Return the material exactly as supplied, apart from the pictures, which are omitted.

Data shown:
----------

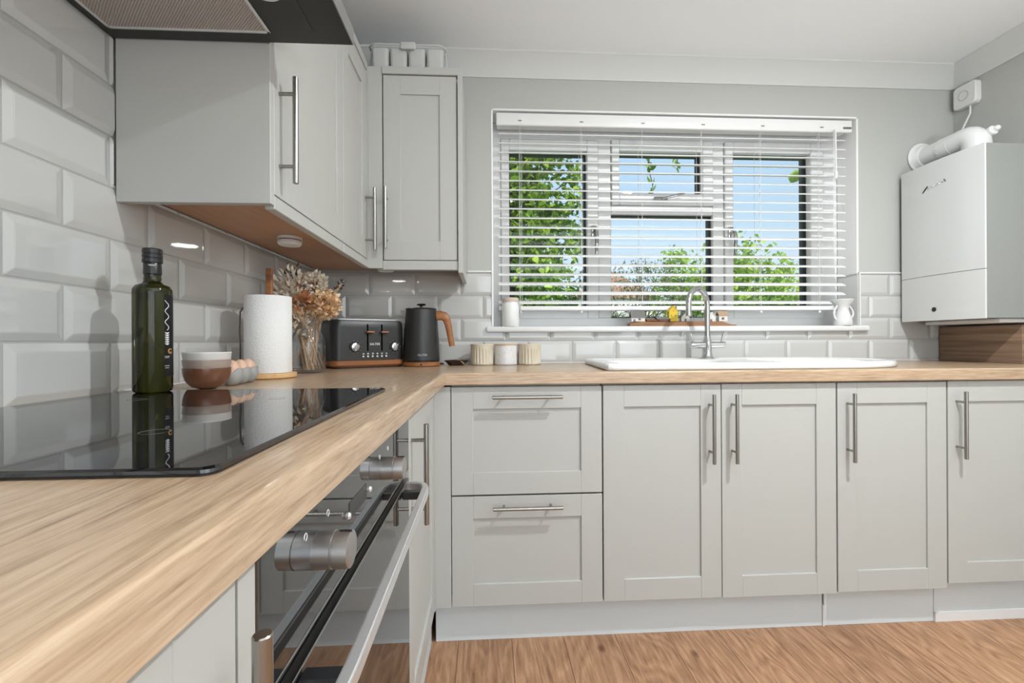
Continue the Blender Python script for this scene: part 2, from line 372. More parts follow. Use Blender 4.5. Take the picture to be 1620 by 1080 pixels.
# ================================================================== ROOM
RX, H, YF = 2.99, 2.283, -4.0      # right wall, ceiling height, front wall (behind the camera)
WX0, WX1, WZ0, WZ1 = 0.780, 2.507, 1.077, 2.060   # window recess
structure(box('floor', M['floor'], None, -0.15, RX+0.15, YF-0.15, 0.30, -0.08, 0.0))
structure(box('ceiling', M['ceil'], None, -0.15, RX+0.15, YF-0.15, 0.30, H, H+0.12))
structure(box('wall_left', M['wall'], None, -0.15, 0.0, YF, 0.0, 0.0, H))
structure(box('wall_right', M['wall'], None, RX, RX+0.15, YF, 0.0, 0.0, H))
w = MB()
w.box(-0.15, WX0, 0, 0.28, 0, H); w.box(WX1, RX+0.15, 0, 0.28, 0, H); w.box(WX0, WX1, 0, 0.28, 0, WZ0-0.03); w.box(WX0, WX1, 0, 0.28, WZ1, H)
structure(w.build('wall_back', M['wall']))
w = MB()
w.box(-0.15, 0.65, YF-0.15, YF, 0, H); w.box(2.85, RX+0.15, YF-0.15, YF, 0, H); w.box(0.65, 2.85, YF-0.15, YF, 2.1, H)  # opening made up to let the rear fill in
structure(w.build('wall_front', M['wall']))
# white painted reveal lining (head and sides)
w = MB(); w.box(WX0, WX0+0.003, 0.0005, 0.12, WZ0, WZ1); w.box(WX1-0.003, WX1, 0.0005, 0.12, WZ0, WZ1); w.box(WX0, WX1, 0.0005, 0.12, WZ1-0.003, WZ1)
w.box(WX0-0.004, WX0, -0.0015, 0.0, 1.33, WZ1+0.004); w.box(WX1, WX1+0.004, -0.0015, 0.0, 1.33, WZ1+0.004); w.box(WX0-0.004, WX1+0.004, -0.0015, 0.0, WZ1, WZ1+0.004)
structure(w.build('trim_1', M['reveal']))
# coving
def coving_prof(n=1):
    d = 0.081
    return [(0, 0), (d, 0), (d, -0.006), (d-0.008, -0.010), (0.010, -d+0.010), (0.006, -d), (0, -d)]
cp = coving_prof()
w = MB(); w.prism([(0, -a, H+b) for a, b in cp], (RX, 0, 0)); structure(w.build('trim_2', M['coving']))
w = MB(); w.prism([(RX-a, YF, H+b) for a, b in cp], (0, -YF, 0)); structure(w.build('trim_3', M['coving']))
w = MB(); w.prism([(a, YF, H+b) for a, b in cp], (0, -YF, 0)); structure(w.build('trim_4', M['coving']))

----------

Response below:
Continue the Blender Python script for this scene: part 2, from line 372. More parts follow. Use Blender 4.5. Take the picture to be 1620 by 1080 pixels.
# ================================================================== ROOM
RX, H, YF = 2.99, 2.283, -4.0      # right wall, ceiling height, front wall (behind the camera)
WX0, WX1, WZ0, WZ1 = 0.780, 2.507, 1.077, 2.060   # window recess
structure(box('floor', M['floor'], None, -0.15, RX+0.15, YF-0.15, 0.30, -0.08, 0.0))
structure(box('ceiling', M['ceil'], None, -0.15, RX+0.15, YF-0.15, 0.30, H, H+0.12))
structure(box('wall_left', M['wall'], None, -0.15, 0.0, YF, 0.0, 0.0, H))
structure(box('wall_right', M['wall'], None, RX, RX+0.15, YF, 0.0, 0.0, H))
w = MB()
w.box(-0.15, WX0, 0, 0.28, 0, H); w.box(WX1, RX+0.15, 0, 0.28, 0, H); w.box(WX0, WX1, 0, 0.28, 0, WZ0-0.03); w.box(WX0, WX1, 0, 0.28, WZ1, H)
structure(w.build('wall_back', M['wall']))
w = MB()
w.box(-0.15, 0.65, YF-0.15, YF, 0, H); w.box(2.85, RX+0.15, YF-0.15, YF, 0, H); w.box(0.65, 2.85, YF-0.15, YF, 2.1, H)  # opening made up to let the rear fill in
structure(w.build('wall_front', M['wall']))
# white painted reveal lining (head and sides)
w = MB(); w.box(WX0, WX0+0.003, 0.0005, 0.12, WZ0, WZ1); w.box(WX1-0.003, WX1, 0.0005, 0.12, WZ0, WZ1); w.box(WX0, WX1, 0.0005, 0.12, WZ1-0.003, WZ1)
w.box(WX0-0.004, WX0, -0.0015, 0.0, 1.33, WZ1+0.004); w.box(WX1, WX1+0.004, -0.0015, 0.0, 1.33, WZ1+0.004); w.box(WX0-0.004, WX1+0.004, -0.0015, 0.0, WZ1, WZ1+0.004)
structure(w.build('trim_1', M['reveal']))
# coving
def coving_prof(n=1):
    d = 0.081
    return [(0, 0), (d, 0), (d, -0.006), (d-0.008, -0.010), (0.010, -d+0.010), (0.006, -d), (0, -d)]
cp = coving_prof()
w = MB(); w.prism([(0, -a, H+b) for a, b in cp], (RX, 0, 0)); structure(w.build('trim_2', M['coving']))
w = MB(); w.prism([(RX-a, YF, H+b) for a, b in cp], (0, -YF, 0)); structure(w.build('trim_3', M['coving']))
w = MB(); w.prism([(a, YF, H+b) for a, b in cp], (0, -YF, 0)); structure(w.build('trim_4', M['coving']))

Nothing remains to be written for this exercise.